Christmas, 1961. Looking back, I’m wondering if my parents thought I might turn into an effete intellectual. Age 12, I was a poster child for pre-pubescent awkwardness. Baby fat pudgy cheeks hiding any facial definition, lips too large for my mouth, muscles still hidden and soft, topped by those clear-bottomed plastic spectacle frames for my severe myopia. I was book-smart, a heavy reader, smart-alecky clever, but seemingly uninterested in more manly pursuits.
Previous gifts had included football pads and helmet, an outdoor regulation (10 foot high) basketball hoop, baseball catcher’s gear (shin guards, mask, glove and chest protector), as well as the infamous transistor radio which at least got me to join the swim team. My dad had been a triple-letterman at the Naval Academy, after his Rough-Rider upbringing in the outback desolation of eastern Montana’s range country. But in the eighth grade, a year younger than my classmates, I was not attracted to any of the traditional team sports. Swimming, yes, and the debate team, but otherwise, I was in grave danger of falling into the vortex of the pointy-headed thinkers who made up the majority of my college-prep six year high school.
I still lacked any independent drive towards a singular life, maybe the last time I would be pliable to direction from my parents. The next-to-last present I opened revealed an air-driven pellet gun. Several yanks on the lever to build up internal pressure, load in small leaden cylinders, and this pistol-shaped cousin of the BB gun would fire at a target or small mammal without much fear of harming a human.
I had in my small collection of trinkets an award from my Iowa farm-girl mother, given by the NRA for her prowess as a “Sharpshooter – Prone Position”. Naturally competitive, I took that as a license to at least try out the gun, and see if I had an eye for it.
“Why don’t you take that downstairs, and set up the target where there’s more room,” my father instructed. I was still trying to figure out the priming and loading procedures as he waved a batch of paper bull’s-eyes at me. So down we went, through the kitchen and dinette, down the stairs, and turned right into the Rec room my father had been constructing.
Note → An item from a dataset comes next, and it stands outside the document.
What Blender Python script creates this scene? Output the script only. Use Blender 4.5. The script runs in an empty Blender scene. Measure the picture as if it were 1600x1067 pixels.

The floor consisted of twelve-inch vinyl tiles, inlaid with not only a life-sized checkerboard in the middle, but also shuffle-board triangles at each end. Propped against the unused fireplace on the far wall were the still-to be assembled pieces for my father’s dream – a home-made pool table. We took a few of the stanchions meant to hold the felt-covered rolling surface, laid a 4’ x 4’ plywood flat across them, and propped the first target against some old books.
In the midst of all this activity, I stumbled across my final present. On the floor was a pile of black discs of varying size, one long rod and two smaller ones, and a book by Joe Weider, describing how to use these “barbells” and “dumbbells”.
Weider, though I did not know it, was probably more influential than Charles Atlas, the guy who graced the inside back covers of comic books, in creating our modern culture of body-building. Weight lifting at that time was still a niche sport, practiced by a few eccentrics who were most interested in how they looked, not how strong they were. Weider’s book tried to inculcate weight-lifting as a means to over-all health, not just out-sized muscles. He and his brother sponsored “Mr. Canada” contests as early as 1946, culminating in Mr. Olympia by 1965, fueling the career of Arnold Schwarzenegger as a result).
But in 1961, I knew nothing of either this past or future. I played with the airgun for a few weeks, but I never took it outside to shoot at squirrels or rabbits or graduated to heavier firearms. The weights, however, must have appealed to something deep within. The set totaled 100 pounds, and required slipping the weights on and off the various bars, then securing them with a collar and wrench. But I faithfully worked myself on simple exercises like curls and standing presses, until I joined the high school swim team as a sophomore. Our coach, Whitey Davis, thought weight-lifting would make us muscle-bound, and forbade it. Since it was hard work anyway, I was glad for the excuse to quit.